Note that this plot shows the spectrum in the near-infrared – it starts at a wavelength of about 0.8 microns. (By contrast, the human eye can see between about 0.4 – 0.75 microns.) You can also see, just by looking at this spectrum, that it’s not a smooth-ish curve, like an actual star’s would be. See those big bites? Those are produced by steam – by water vapour. Water vapour is a powerful absorber in the near-infrared (hence its role in the terrestrial greenhouse effect). And because the L dwarf is relatively cool (for a glowing thing out in space), the temperature is low enough that its atmosphere contains a lot of water vapour. H2O is a big, chunky molecule, and isn’t stable at very high temperatures. You dn’t see steam bands in the spectrum of the Sun!

But what about the T dwarfs? Well, this is where the 1573 versus 1300 issue would become important for Urdak’s class L status – because, you see, at about 1400 K, something odd happens. That thing is called methane.

To illustrate, here’s the spectrum of a T5 brown dwarf:

Methane, or CH4, is a big, chunky molecule. Like all big chunky molecules, it isn’t stable at high temperatures. There are a few L dwarfs that show hints of it, here and there, but it only becomes a significant spectral issue at temperatures below about 1400 K. But when methane absorption kicks in, it kicks in with a vengeance. You can see it in the plot above – the T dwarf’s light has basically been eaten entirely away in those deep bites. Also, the absorption causes light to be re-emitted at shorter wavelengths than one might otherwise expect; you can see this happening in the form of the giant spike around 1.25 microns in that plot.

Spectroscopically, T dwarfs are weird. There’s nothing else in the sky that’s quite like them.

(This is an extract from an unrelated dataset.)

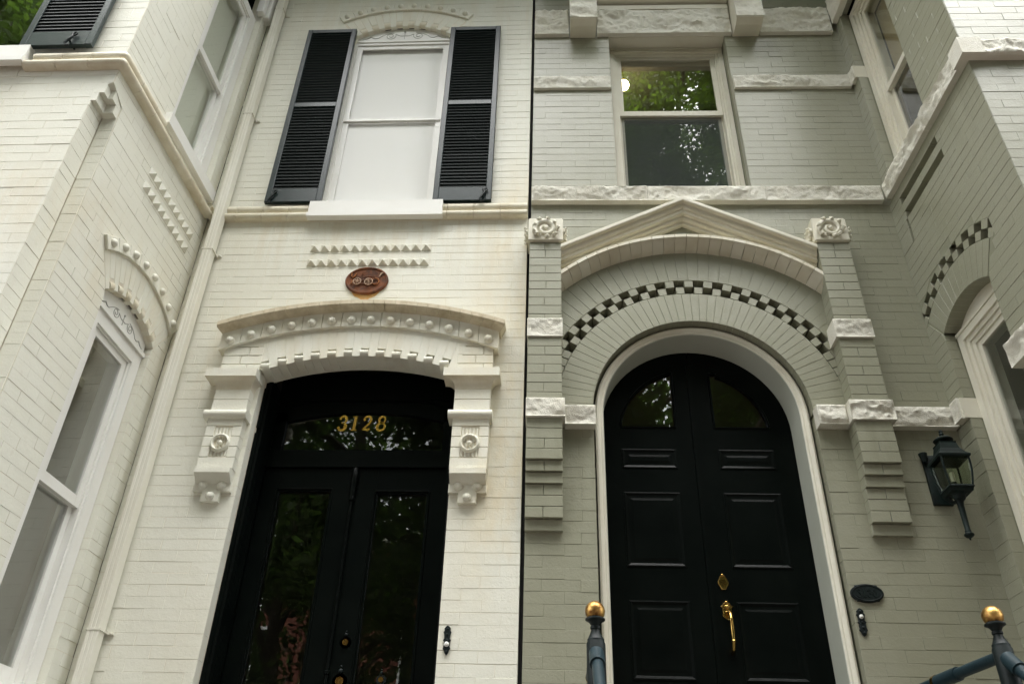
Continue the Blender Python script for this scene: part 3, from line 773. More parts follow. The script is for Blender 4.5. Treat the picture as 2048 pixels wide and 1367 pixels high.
m.tube([(-.662, -.105, 1.7), (-.662, -.105, 4.42)], .015, 8)
m.box(-1.885, -.705, -.272, -.266, 3.962, 3.968)
for z0, z1 in ((2.0, 2.9), (3.0, 3.85)):
    m.box(-1.9002, -1.894, -.25, -.245, z0, z1); m.box(-1.9002, -1.894, -.16, -.155, z0, z1)
m.box(-.60, -.56, -.6, -.1, 1.6, 1.61)
dfr = m.build('door_frame', M['black'], white)
m = MB(FW); m.slab([(-1.84, 4.06), (-.755, 4.06), (-.755, 4.40), (-1.84, 4.40)], -.328, -.322, .001); m.build('transom_pane', M['glass'], dfr)
# numerals in gold leaf on the transom
def stroke(mb, pts, ws, o, sc, n0, n1, sl=.16):
    L_, Rr_ = [], []
    for i, p in enumerate(pts):
        a = pts[max(i-1, 0)]; b = pts[min(i+1, len(pts)-1)]
        d = (b[0]-a[0], b[1]-a[1]); l = math.hypot(*d) or 1; w_ = ws[i]/2
        L_.append((p[0]-d[1]/l*w_, p[1]+d[0]/l*w_)); Rr_.append((p[0]+d[1]/l*w_, p[1]-d[0]/l*w_))
    tf = lambda q, n: (o[0]+(q[0]+sl*q[1])*sc, n, o[1]+q[1]*sc)
    mb.sweep([[tf(L_[i], n0), tf(L_[i], n1), tf(Rr_[i], n1), tf(Rr_[i], n0)] for i in range(len(pts))], True)
def arcpts(cx, cy, rx, ry, a0, a1, k=12): return [(cx+rx*cos(radians(a0+(a1-a0)*i/k)), cy+ry*sin(radians(a0+(a1-a0)*i/k))) for i in range(k+1)]
def wd(k, a, b): return [a+(b-a)*sin(pi*i/(k-1)) for i in range(k)]
def digit(ch, mb, o, sc, n0, n1, sl=.06):
    S = lambda p, w_: stroke(mb, p, w_, o, sc, n0, n1, sl)
    dot = lambda x, y, r: S([(x-r, y), (x-r*.5, y), (x, y), (x+r*.5, y), (x+r, y)], [r*.6, r*1.7, r*2, r*1.7, r*.6])
    if ch == '3':
        S(arcpts(.26, .74, .22, .24, 150, -75), wd(13, .07, .17)); S(arcpts(.25, .27, .25, .26, 85, -150), wd(13, .06, .18)); dot(.09, .82, .075); dot(.07, .17, .085)
        S([(.20, .52), (.32, .52)], [.06, .06])
    if ch == '1':
        S([(.20, .04), (.20, .96)], [.16, .16]); S([(.03, .03), (.37, .03)], [.07, .07]); S([(.03, .96), (.30, .96)], [.07, .07])
    if ch == '2':
        S(arcpts(.26, .72, .23, .26, 160, -30)+[(.36, .42), (.18, .22), (.04, .06)], wd(16, .07, .15)); S([(.03, .08), (.20, .10), (.36, .05), (.50, .12)], [.10, .15, .15, .06]); dot(.08, .76, .08)
    if ch == '8':
        S(arcpts(.27, .75, .19, .22, 0, 360, 18), wd(19, .08, .14)); S(arcpts(.26, .26, .24, .26, 0, 360, 18), wd(19, .09, .16))
    if ch == '0':
        S(arcpts(.27, .5, .22, .48, 0, 360, 20), [.08+.08*abs(cos(2*pi*i/20)) for i in range(21)])
for ch, x in zip('3128', (-1.484, -1.393, -1.318, -1.219)):
    m = MB(FW); digit(ch, m, (x, 4.232), .108, -.324, -.318); m.build('numeral', M['gold'], dfr)
# leaves
def leaf_w(s0, s1, gz0, gz1, gs0, gs1, label):
    m = MB(FW); n0, n1 = -.325, -.28
    m.box(s0, gs0, n0, n1, 1.7, 3.932); m.box(gs1, s1, n0, n1, 1.7, 3.932)
    m.box(gs0, gs1, n0, n1-.001, gz1, 3.932); m.box(gs0, gs1, n0, n1-.001, 1.7, gz0)
    for a, b, c_, d in ((gs0, gs0+.012, gz0, gz1), (gs1-.012, gs1, gz0, gz1), (gs0, gs1, gz1-.012, gz1), (gs0, gs1, gz0, gz0+.012)):
        m.box(a+.0005, b-.0005, n1-.02, n1-.004, c_+.0005, d-.0005)
    # bolection edge
    for x in (gs0-.004, gs1+.004): m.tube([(x, n1, gz0), (x, n1, gz1)], .006, 6)
    m.tube([(gs0, n1, gz1+.004), (gs1, n1, gz1+.004)], .006, 6)
    d_ = m.build('door', M['black'], white, label=label)
    g0, g1, h0, h1 = gs0+.012, gs1-.012, gz0+.012, gz1-.012; b = .022; nn = n1-.026
    q = MB(FW); q.add([(g0, nn, h0), (g1, nn, h0), (g1, nn, h1), (g0, nn, h1), (g0+b, nn+.0016, h0+b), (g1-b, nn+.0016, h0+b), (g1-b, nn+.0016, h1-b), (g0+b, nn+.0016, h1-b), (g0, nn-.004, h0), (g1, nn-.004, h0), (g1, nn-.004, h1), (g0, nn-.004, h1)],
                      [(4, 5, 6, 7), (0, 1, 5, 4), (1, 2, 6, 5), (2, 3, 7, 6), (3, 0, 4, 7), (8, 9, 10, 11), (0, 1, 9, 8), (1, 2, 10, 9), (2, 3, 11, 10), (3, 0, 8, 11)])
    q.build('pane', M['glass'], d_)
    return d_
dl = leaf_w(-1.893, -1.3005, 1.95, 3.79, -1.79, -1.44, 'left glazed leaf of the black double door')
dr = leaf_w(-1.2985, -.702, 1.95, 3.775, -1.158, -.822, 'right glazed leaf of the black double door')
m = MB(FW)   # turned astragal between the leaves
m.lathe((-1.302, -.268, 1.72), [(.010, 0), (.011, .95), (.017, .955), (.017, .97), (.010, .975), (.010, 1.985), (.018, 1.99), (.019, 2.01), (.015, 2.02), (.021, 2.04), (.022, 2.055), (.018, 2.07), (.023, 2.09), (.024, 2.20), (.016, 2.212)], 10)
m.build('astragal', M['black'], dr, smooth=40)
def cyl_lock(door, x, z, r=.026, mat='brass'):
    m = MB(FW); m.lathe((x, -.28, z), [(r*1.25, 0), (r*1.25, .006), (r*1.05, .010), (r, .012)], 18, (0, -1, 0)); m.ball((x, -.272, z+r*1.6), r*.38, 8); m.ball((x, -.272, z+r*2.3), r*.2, 8)
    k = m.build('lock_plate', M['iron'], door, smooth=40)
    m = MB(FW); m.lathe((x, -.268, z), [(r*.68, 0), (r*.68, .005), (r*.55, .008), (r*.2, .006), (r*.2, .001)], 16, (0, -1, 0)); m.build('lock', M[mat], door, smooth=40)
cyl_lock(dr, -1.222, 2.850); cyl_lock(dr, -1.226, 2.640, .034); cyl_lock(dl, -1.0, 2.648, .022) if False else cyl_lock(dr, -.995, 2.652, .022)

# ================================================================== GREEN HOUSE
TH = 0.0176117
OG = (-0.205, 0, 0)
green = thing('green_house', 'sage green brick row house with an arched black door and rough white stone bands', 'house', OG, TH)
GM = Matrix.Translation(OG) @ Matrix.Rotation(TH, 4, 'Z')
FG = Fr((0, 0), (1, 0), (0, -1))
FRS = Fr((2.607, 0), (-.058, 1.25), (-1.25, -.058))       # side of the right bay, faces the door
FRF = Fr((0, -1.25), (1, 0), (0, -1))
CG = .0682
AC, AZ = 1.094, 4.218
gdoor = [rect_hole(.416, 1.772, 1.6, AZ), arc_hole(AC, AZ, .678, AZ)]
gring = [rect_hole(.416, 1.772, 1.6, AZ), lambda z: [(max(AC-.98, AC-sqrt(max(1.268**2-(z-AZ)**2, 0))), min(AC+.98, AC+sqrt(max(1.268**2-(z-AZ)**2, 0))))] if AZ <= z < AZ+1.268 else []]
gwin = [rect_hole(.645, 1.640, 6.08, 7.95)]
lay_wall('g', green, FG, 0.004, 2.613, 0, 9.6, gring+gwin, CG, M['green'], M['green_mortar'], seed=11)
SC_, SZ = -.455, 4.29
slow = [rect_hole(-.745, -.165, 2.3, 4.685), arc_hole(SC_, SZ, .490, 4.685)]
slow_b = [rect_hole(-.745, -.165, 2.3, 4.685), wedge_hole(SC_, SZ, .828, 4.685, .645)]
sup = [rect_hole(-.722, -.112, 6.03, 8.02)]
slots = [rect_hole(-.725, -.150, 5.7972, 5.8650), rect_hole(-.745, -.165, 5.6608, 5.7286)]
# corner pilaster slot
cslot = [rect_hole(-.172, -.146, 5.456, 5.6605)]
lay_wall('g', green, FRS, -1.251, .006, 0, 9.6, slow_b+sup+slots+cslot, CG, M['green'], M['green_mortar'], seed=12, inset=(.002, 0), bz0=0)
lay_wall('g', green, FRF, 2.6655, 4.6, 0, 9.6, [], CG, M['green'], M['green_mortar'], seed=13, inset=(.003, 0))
m = MB(green and FRS)
m.box(-.76, -.14, -.058, -.052, 5.64, 5.89); m.box(-.19, -.135, -.040, -.034, 5.44, 5.64); m.build('slot_back', M['green'], green)
m = MB(); m.box(.0, 4.7, -1.24, 6, 9.6, 9.75); m.build('roof', M['dark'], green)
m = MB(); m.box(4.6, 4.72, -1.2, 6, 0, 9.59); m.box(.24, 4.59, 5.8, 5.95, 0, 9.59); m.box(.003, .12, .04, 5.79, 0, 9.59)
m.build('party_wall', M['room'], green)
m = MB(); m.box(-.017, .003, .05, .4, 0, 9.6); m.build('joint_gap', M['dark'], green)
m = MB(); m.box(.13, 2.9, .31, 5.7, 8.28, 8.35); m.box(.13, 2.9, 3.6, 3.7, 5.6, 8.27); m.build('room', M['room'], green)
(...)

Basically that utterly weird-looking structure – three spikes and a bump, between 1 and 2.5 microns – *is* the T spectral class. The T type is basically defined by the presence of methane absorption, which happens below 1400 K. So, if Urdak was actually at 1300 K – rather than degrees Celsius! – it should be showing methane absorption and thus would count as T dwarf, not an L!

But, it turns out they’d though of that first. So score one for the game-design team!